* What you need to do: Please set down all the lines beneath this one exactly, without the pictures.

* Information provided:
* begin *

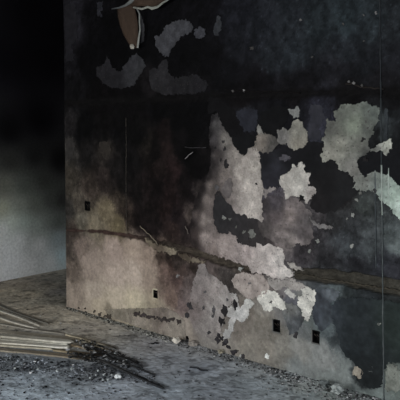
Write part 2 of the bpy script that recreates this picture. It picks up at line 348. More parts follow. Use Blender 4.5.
# the big flaked area in the middle
patch(PP, [(211,116),(218,113),(221,122),(226,131),(232,137),(233,145),(240,152),(245,156),(250,149),(256,146),(259,152),(261,165),(261,180),(264,190),(262,202),(263,222),(256,219),(247,217),(243,213),(238,214),(233,209),(230,203),(226,200),(222,195),(220,190),(215,193),(214,200),(213,213),(214,224),(217,230),(222,235),(230,232),(236,236),(238,243),(250,246),(256,248),(257,243),(265,246),(268,243),(275,246),(282,249),(285,256),(284,265),(288,268),(293,273),(292,277),(281,279),(270,276),(262,274),(251,272),(248,266),(232,261),(215,256),(202,251),(191,244),(190,232),(192,212),(199,192),(206,180),(211,165),(211,150),(209,135)],
      [(210,120,24,22,24),(209,135,22,20,21),(211,150,26,23,24),(211,160,30,27,27),(208,177,30,26,26),(202,188,28,24,24),(197,195,26,22,22),(193,205,24,20,20),(190,222,28,23,23),(190,235,30,25,25),(193,244,36,30,29),(215,125,62,60,60),(213,140,56,53,54),(215,155,62,57,56),(225,140,92,88,84),(235,155,112,106,101),(225,175,94,87,83),(240,170,134,127,121),(250,185,146,139,133),(250,208,148,141,135),(256,165,130,124,118),
       (210,185,84,77,73),(207,200,98,90,86),(196,215,62,55,53),(204,220,106,98,94),(193,235,56,48,46),(205,238,116,107,103),(222,248,130,120,116),(245,252,132,122,119),(268,252,150,142,138),(278,262,152,146,142),(255,266,136,128,124),(286,273,166,160,155),(268,272,156,148,144),(240,260,118,109,106),(215,254,100,90,86)], label='largest pale flaked patch')
patch(PP, [(292,164),(296,167),(303,161),(305,172),(310,173),(309,185),(315,188),(316,192),(311,198),(306,204),(304,197),(298,197),(290,196),(286,199),(284,190),(280,185),(280,178),(287,173),(292,170)],
      [(295,172,140,136,130),(300,188,150,146,140),(285,185,138,133,127),(312,192,130,124,120)])
patch(PP, [(296,119),(302,122),(305,128),(308,135),(307,142),(303,148),(296,150),(290,149),(286,143),(282,145),(278,142),(277,130),(282,128),(290,130),(293,122)],
      [(298,130,100,98,91),(298,143,104,100,92),(282,137,84,82,80)])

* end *

* Finished exercise:
Write part 2 of the bpy script that recreates this picture. It picks up at line 348. More parts follow. Use Blender 4.5.
# the big flaked area in the middle
patch(PP, [(211,116),(218,113),(221,122),(226,131),(232,137),(233,145),(240,152),(245,156),(250,149),(256,146),(259,152),(261,165),(261,180),(264,190),(262,202),(263,222),(256,219),(247,217),(243,213),(238,214),(233,209),(230,203),(226,200),(222,195),(220,190),(215,193),(214,200),(213,213),(214,224),(217,230),(222,235),(230,232),(236,236),(238,243),(250,246),(256,248),(257,243),(265,246),(268,243),(275,246),(282,249),(285,256),(284,265),(288,268),(293,273),(292,277),(281,279),(270,276),(262,274),(251,272),(248,266),(232,261),(215,256),(202,251),(191,244),(190,232),(192,212),(199,192),(206,180),(211,165),(211,150),(209,135)],
      [(210,120,24,22,24),(209,135,22,20,21),(211,150,26,23,24),(211,160,30,27,27),(208,177,30,26,26),(202,188,28,24,24),(197,195,26,22,22),(193,205,24,20,20),(190,222,28,23,23),(190,235,30,25,25),(193,244,36,30,29),(215,125,62,60,60),(213,140,56,53,54),(215,155,62,57,56),(225,140,92,88,84),(235,155,112,106,101),(225,175,94,87,83),(240,170,134,127,121),(250,185,146,139,133),(250,208,148,141,135),(256,165,130,124,118),
       (210,185,84,77,73),(207,200,98,90,86),(196,215,62,55,53),(204,220,106,98,94),(193,235,56,48,46),(205,238,116,107,103),(222,248,130,120,116),(245,252,132,122,119),(268,252,150,142,138),(278,262,152,146,142),(255,266,136,128,124),(286,273,166,160,155),(268,272,156,148,144),(240,260,118,109,106),(215,254,100,90,86)], label='largest pale flaked patch')
patch(PP, [(292,164),(296,167),(303,161),(305,172),(310,173),(309,185),(315,188),(316,192),(311,198),(306,204),(304,197),(298,197),(290,196),(286,199),(284,190),(280,185),(280,178),(287,173),(292,170)],
      [(295,172,140,136,130),(300,188,150,146,140),(285,185,138,133,127),(312,192,130,124,120)])
patch(PP, [(296,119),(302,122),(305,128),(308,135),(307,142),(303,148),(296,150),(290,149),(286,143),(282,145),(278,142),(277,130),(282,128),(290,130),(293,122)],
      [(298,130,100,98,91),(298,143,104,100,92),(282,137,84,82,80)])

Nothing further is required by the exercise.